Some of them are just up the beach, in fact, where various Communist Party and Soviet government divisions have their private seaside areas.

In fact, the class consciousness of this society is perhaps nowhere more evident than along the coastline. The narod (masses) elbow one another for space on some sections of the shore, while much longer and more pleasant stretches are reserved for those with influence, power, or connections.

There are also separate beaches for the Pioneers and Young Octobrists youth groups. These areas swarm with children wearing identical white or red hats.

And foreigners have a separate beach, too, presided over by a stern woman in a white overdress and broad-brimmed white hat.

She politely inquires of each person how he or she is enjoying their holiday. Anyone who replies with a Russian accent is banished. When some youths ignore her admonition to leave, they quickly find themselves eye to eye with a uniformed militiaman.

The official explanation for this segregation, according to the Intourist travel agency for foreigners, is that otherwise the beaches get too crowded for foreigners. That could be, but the policy also undeniably restricts contacts between foreigners and Soviet citizens - seemingly a major aim of the Communist Party government these days.

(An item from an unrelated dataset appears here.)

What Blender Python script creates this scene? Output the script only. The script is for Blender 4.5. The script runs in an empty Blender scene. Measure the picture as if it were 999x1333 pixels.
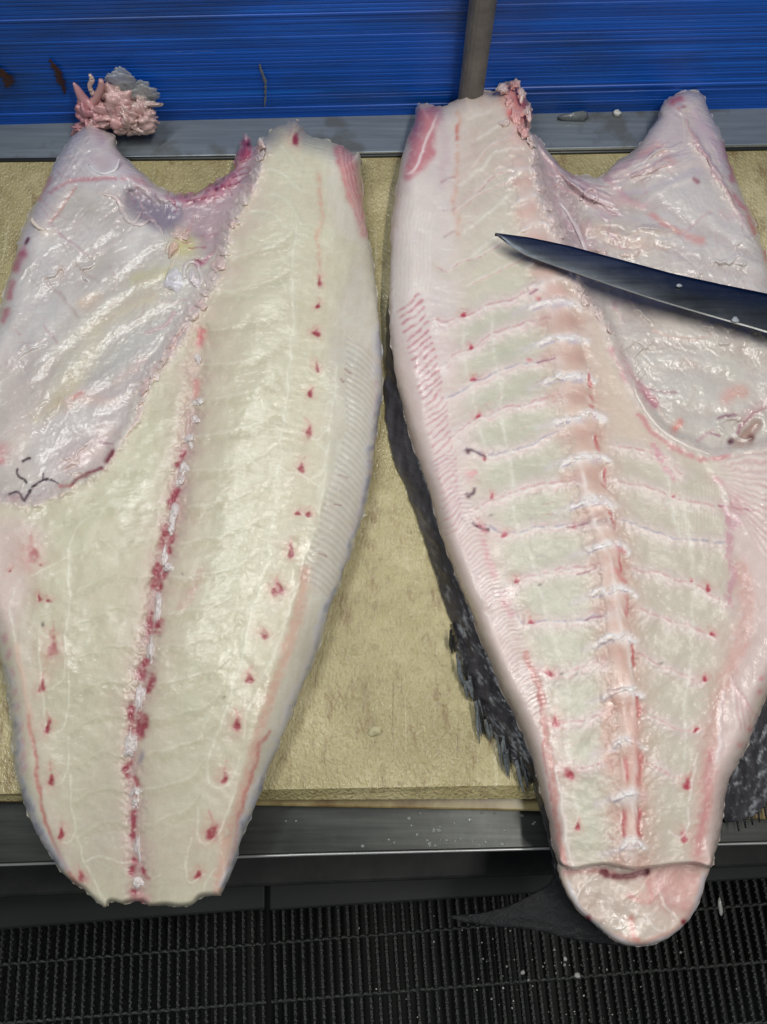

And there is an official explanation why almost every boat is taken out of the Sukhumi harbor every night and placed on shore - be it a dinghy or a sizable fishing boat. The official explanation is that unexpected winds or currents could damage them.

That, too, could be true. But the practice also prevents the boats from being used by would-be defectors to navigate southward to Turkey and on to the West.

Such measures most certainly do not restrain curiosity about, and acquisitiveness for, things Western.

''Do you have anything to sell?'' a young man along the promenade asks of two Americans.

''Jeans?''

The negative reply does not stop him from talking.

Sukhumi is not a bad place, he says, but not a very good one, either. There are not enough clubs, places to be entertained, or places to dance. Young people need more things to do, he says. Some hotels are good, some bad. In the lesser ones, you can stay three or four to a room, sometimes with people you don't know. In the best, you can have a room all to yourself.

And are we sure we don't have any jeans to sell?

''How much money do Americans make?'' a young couple on the beach asks.

The figures amaze them. Then, there are more questions - about housing, interest rates, unemployment, the cost of living.

An overlay of sand covers the stones on this stretch of shore, and the figures are written on it.

There are some quick calculations. Somehow, the figures don't look too bad.

But America is, after all, a world away. They gaze at the open stretches of the Black Sea and lie back on the warm sand.